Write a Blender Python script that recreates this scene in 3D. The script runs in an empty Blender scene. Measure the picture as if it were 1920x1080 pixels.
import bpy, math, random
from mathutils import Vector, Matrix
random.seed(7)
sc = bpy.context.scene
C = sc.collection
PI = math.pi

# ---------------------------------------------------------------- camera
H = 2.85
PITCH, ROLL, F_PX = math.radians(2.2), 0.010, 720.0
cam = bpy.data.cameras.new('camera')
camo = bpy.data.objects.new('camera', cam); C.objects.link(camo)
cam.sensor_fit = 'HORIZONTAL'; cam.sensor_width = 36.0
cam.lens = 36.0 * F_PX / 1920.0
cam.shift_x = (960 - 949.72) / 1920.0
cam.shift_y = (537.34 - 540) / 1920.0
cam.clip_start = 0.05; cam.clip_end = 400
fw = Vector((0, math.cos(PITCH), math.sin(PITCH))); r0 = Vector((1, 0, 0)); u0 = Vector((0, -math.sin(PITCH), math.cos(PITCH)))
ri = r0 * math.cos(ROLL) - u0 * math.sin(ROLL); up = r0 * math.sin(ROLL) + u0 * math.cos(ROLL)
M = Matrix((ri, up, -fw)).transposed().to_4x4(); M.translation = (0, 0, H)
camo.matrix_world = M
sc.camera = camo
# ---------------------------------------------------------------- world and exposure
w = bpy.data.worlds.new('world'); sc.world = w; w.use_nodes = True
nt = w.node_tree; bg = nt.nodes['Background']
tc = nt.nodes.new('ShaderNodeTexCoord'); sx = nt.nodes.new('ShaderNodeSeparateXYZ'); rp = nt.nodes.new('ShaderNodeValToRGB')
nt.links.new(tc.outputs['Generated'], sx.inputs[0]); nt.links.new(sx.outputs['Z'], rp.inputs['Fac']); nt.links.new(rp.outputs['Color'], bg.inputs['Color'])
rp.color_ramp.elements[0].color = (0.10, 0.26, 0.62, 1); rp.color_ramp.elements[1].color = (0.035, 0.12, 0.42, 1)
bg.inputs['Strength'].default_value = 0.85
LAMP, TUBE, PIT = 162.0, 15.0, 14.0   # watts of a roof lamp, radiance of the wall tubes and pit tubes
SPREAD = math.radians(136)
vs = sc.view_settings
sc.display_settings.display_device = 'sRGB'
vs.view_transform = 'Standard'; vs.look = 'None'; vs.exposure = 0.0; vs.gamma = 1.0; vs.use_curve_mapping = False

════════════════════

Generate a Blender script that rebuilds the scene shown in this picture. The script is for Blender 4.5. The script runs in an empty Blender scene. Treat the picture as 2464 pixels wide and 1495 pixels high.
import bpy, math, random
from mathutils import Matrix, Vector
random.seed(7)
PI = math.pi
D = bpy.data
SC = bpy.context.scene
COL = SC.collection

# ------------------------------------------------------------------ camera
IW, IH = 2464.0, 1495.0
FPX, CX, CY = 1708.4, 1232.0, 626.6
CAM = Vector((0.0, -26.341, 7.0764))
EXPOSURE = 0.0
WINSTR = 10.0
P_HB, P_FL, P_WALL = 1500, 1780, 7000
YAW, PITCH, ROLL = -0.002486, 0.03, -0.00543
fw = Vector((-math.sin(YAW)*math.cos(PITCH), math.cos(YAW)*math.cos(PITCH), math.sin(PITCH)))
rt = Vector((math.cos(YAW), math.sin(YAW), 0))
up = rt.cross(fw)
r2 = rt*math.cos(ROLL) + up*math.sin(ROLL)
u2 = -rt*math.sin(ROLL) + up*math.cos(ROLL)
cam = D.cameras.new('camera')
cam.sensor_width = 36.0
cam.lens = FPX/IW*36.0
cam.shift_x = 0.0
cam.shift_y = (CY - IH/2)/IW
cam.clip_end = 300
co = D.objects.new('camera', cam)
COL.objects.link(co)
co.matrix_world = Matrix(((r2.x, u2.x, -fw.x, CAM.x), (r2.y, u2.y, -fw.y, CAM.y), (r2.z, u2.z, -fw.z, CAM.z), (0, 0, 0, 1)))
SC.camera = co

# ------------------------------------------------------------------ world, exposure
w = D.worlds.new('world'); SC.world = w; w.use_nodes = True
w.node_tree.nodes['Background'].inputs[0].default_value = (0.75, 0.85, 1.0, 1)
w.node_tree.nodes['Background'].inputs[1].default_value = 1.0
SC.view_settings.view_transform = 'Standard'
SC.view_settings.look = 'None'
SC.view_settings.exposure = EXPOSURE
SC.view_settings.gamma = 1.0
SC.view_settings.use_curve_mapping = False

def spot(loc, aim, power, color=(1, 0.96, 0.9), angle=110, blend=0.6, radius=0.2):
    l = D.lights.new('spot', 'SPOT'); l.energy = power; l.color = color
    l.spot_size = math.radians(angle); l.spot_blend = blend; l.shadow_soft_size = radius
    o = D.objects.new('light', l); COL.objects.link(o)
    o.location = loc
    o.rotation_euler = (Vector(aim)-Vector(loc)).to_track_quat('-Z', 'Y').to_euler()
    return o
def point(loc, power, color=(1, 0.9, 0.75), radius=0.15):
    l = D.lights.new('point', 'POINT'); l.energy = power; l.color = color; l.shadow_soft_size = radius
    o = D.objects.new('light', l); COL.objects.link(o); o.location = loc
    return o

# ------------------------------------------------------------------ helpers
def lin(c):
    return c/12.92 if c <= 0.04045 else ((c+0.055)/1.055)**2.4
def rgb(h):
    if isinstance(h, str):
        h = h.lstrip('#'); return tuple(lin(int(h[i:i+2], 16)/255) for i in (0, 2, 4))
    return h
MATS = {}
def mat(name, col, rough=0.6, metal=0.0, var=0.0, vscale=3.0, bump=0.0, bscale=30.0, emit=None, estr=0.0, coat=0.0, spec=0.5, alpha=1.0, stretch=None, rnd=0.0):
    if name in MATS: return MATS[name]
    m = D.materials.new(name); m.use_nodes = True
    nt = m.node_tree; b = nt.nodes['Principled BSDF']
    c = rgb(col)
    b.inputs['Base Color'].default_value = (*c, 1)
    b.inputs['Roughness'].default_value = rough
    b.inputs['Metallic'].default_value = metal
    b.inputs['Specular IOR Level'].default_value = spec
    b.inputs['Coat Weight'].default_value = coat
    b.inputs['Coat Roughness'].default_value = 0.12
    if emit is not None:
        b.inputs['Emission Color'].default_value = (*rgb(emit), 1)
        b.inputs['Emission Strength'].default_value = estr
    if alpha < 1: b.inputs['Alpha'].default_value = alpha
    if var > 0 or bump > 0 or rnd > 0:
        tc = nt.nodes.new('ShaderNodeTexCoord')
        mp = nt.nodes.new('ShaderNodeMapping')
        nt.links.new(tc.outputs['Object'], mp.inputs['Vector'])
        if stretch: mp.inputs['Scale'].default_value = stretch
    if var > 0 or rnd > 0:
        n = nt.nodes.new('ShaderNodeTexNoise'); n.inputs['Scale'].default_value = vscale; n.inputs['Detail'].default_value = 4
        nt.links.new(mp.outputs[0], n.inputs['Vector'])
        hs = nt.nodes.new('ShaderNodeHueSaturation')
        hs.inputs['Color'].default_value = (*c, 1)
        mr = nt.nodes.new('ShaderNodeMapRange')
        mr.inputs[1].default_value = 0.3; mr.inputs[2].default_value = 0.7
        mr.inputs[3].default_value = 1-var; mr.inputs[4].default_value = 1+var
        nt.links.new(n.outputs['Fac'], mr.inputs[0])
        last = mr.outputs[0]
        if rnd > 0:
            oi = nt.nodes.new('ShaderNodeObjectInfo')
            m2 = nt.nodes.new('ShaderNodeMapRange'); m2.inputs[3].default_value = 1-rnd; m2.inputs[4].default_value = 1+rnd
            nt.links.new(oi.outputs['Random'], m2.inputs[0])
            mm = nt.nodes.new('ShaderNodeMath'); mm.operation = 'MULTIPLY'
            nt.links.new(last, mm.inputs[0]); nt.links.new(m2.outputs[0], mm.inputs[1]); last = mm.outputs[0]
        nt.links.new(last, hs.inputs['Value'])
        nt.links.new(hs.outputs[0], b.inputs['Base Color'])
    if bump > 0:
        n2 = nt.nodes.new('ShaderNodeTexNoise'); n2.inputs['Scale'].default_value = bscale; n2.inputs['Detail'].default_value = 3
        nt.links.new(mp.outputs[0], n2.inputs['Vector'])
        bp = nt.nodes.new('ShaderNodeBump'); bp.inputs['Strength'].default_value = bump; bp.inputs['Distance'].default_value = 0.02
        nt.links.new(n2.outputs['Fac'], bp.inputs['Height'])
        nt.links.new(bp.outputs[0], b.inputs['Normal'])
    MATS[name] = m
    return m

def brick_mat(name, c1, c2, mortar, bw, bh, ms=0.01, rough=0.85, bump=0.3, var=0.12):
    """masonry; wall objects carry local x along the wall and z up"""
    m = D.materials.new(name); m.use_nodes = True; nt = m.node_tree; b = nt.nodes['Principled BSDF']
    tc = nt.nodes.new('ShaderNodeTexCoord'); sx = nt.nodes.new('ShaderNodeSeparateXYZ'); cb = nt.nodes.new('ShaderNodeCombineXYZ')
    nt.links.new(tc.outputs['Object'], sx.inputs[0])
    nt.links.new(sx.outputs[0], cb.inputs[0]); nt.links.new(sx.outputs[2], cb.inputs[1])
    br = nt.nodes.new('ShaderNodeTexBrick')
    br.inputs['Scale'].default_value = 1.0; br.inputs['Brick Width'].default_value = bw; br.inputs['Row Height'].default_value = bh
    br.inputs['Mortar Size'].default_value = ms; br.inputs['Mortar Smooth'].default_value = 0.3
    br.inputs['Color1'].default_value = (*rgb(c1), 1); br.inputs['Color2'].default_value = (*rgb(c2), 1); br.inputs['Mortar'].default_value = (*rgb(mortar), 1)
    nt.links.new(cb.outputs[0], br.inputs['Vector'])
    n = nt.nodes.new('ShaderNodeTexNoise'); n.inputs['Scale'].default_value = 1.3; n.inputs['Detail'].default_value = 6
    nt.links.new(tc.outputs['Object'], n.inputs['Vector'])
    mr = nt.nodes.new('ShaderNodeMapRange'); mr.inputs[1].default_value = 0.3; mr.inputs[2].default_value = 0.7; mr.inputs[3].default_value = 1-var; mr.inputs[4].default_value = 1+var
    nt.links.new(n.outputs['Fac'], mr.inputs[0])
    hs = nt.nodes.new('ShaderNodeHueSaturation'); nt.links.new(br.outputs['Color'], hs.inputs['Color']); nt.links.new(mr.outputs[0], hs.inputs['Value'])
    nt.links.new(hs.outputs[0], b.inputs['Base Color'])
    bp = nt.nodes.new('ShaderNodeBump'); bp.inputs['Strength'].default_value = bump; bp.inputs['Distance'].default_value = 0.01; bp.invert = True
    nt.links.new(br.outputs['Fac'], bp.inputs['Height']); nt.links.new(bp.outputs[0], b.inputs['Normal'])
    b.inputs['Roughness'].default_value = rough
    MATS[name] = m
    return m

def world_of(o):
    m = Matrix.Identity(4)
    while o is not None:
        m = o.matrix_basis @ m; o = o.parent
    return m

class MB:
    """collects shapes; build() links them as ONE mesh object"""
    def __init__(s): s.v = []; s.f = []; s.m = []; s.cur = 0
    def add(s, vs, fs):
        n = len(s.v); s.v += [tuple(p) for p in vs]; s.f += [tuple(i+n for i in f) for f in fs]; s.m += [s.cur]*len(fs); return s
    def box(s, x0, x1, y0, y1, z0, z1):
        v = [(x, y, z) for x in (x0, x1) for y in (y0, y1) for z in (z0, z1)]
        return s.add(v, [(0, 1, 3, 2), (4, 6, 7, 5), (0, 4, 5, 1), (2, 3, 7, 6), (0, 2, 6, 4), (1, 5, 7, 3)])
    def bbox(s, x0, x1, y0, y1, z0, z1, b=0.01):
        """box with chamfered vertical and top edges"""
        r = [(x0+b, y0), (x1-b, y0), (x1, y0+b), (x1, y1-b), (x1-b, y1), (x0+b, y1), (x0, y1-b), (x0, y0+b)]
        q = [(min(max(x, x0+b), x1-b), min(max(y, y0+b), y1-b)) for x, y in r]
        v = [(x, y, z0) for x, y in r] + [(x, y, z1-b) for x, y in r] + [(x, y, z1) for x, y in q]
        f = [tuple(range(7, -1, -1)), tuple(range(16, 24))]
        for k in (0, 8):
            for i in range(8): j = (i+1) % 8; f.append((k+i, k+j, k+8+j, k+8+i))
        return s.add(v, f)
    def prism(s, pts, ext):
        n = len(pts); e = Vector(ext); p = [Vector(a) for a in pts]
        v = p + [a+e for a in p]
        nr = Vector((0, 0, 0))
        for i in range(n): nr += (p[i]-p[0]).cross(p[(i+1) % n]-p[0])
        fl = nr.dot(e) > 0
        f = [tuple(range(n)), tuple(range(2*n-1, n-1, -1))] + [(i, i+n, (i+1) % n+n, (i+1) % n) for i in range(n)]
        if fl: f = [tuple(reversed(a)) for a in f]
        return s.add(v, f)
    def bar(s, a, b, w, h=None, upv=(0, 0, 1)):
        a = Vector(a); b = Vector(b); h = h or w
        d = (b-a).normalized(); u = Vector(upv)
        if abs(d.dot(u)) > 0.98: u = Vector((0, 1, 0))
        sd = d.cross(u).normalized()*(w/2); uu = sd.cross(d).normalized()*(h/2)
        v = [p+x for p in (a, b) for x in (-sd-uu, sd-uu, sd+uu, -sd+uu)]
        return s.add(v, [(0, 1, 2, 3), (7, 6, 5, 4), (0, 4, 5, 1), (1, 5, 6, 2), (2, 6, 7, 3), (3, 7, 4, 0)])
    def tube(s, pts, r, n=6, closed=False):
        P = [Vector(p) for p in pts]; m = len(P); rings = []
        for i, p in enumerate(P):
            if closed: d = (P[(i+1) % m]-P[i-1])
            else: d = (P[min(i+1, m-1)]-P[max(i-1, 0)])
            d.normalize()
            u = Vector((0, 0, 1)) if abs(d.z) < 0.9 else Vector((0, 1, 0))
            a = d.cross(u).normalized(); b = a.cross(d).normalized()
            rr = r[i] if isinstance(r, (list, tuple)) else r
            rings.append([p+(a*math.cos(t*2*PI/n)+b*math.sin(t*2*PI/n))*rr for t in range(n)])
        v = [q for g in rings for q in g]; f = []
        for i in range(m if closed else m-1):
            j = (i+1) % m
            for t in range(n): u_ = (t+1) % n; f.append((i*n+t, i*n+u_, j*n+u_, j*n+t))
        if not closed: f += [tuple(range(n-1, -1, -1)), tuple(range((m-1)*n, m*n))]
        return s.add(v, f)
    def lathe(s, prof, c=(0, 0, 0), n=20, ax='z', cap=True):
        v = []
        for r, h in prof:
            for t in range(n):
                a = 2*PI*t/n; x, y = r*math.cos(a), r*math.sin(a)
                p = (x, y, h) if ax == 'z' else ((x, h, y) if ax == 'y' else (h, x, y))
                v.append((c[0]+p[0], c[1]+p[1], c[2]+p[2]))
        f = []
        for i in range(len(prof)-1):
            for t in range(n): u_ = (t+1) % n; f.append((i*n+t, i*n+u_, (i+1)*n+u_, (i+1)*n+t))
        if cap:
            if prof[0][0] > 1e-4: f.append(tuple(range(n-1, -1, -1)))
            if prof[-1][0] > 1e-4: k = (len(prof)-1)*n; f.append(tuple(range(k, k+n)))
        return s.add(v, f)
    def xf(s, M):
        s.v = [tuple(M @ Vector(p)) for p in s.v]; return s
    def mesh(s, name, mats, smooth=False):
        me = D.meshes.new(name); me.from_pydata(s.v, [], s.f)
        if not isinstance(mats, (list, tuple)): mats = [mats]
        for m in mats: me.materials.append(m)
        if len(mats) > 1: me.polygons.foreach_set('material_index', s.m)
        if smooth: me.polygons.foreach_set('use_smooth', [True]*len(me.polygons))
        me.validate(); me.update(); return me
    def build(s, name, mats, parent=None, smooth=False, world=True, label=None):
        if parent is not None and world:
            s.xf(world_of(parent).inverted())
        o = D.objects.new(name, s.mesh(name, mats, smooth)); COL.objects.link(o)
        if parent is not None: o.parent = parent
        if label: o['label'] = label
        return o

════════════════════

In the material above, locate the line containing "Generate a Blender" and the line containing "COL = SC.collection". Transcribe exactly those two lines and every line between them, and nothing more.

> **Final result**
Generate a Blender script that rebuilds the scene shown in this picture. The script is for Blender 4.5. The script runs in an empty Blender scene. Treat the picture as 2464 pixels wide and 1495 pixels high.
import bpy, math, random
from mathutils import Matrix, Vector
random.seed(7)
PI = math.pi
D = bpy.data
SC = bpy.context.scene
COL = SC.collection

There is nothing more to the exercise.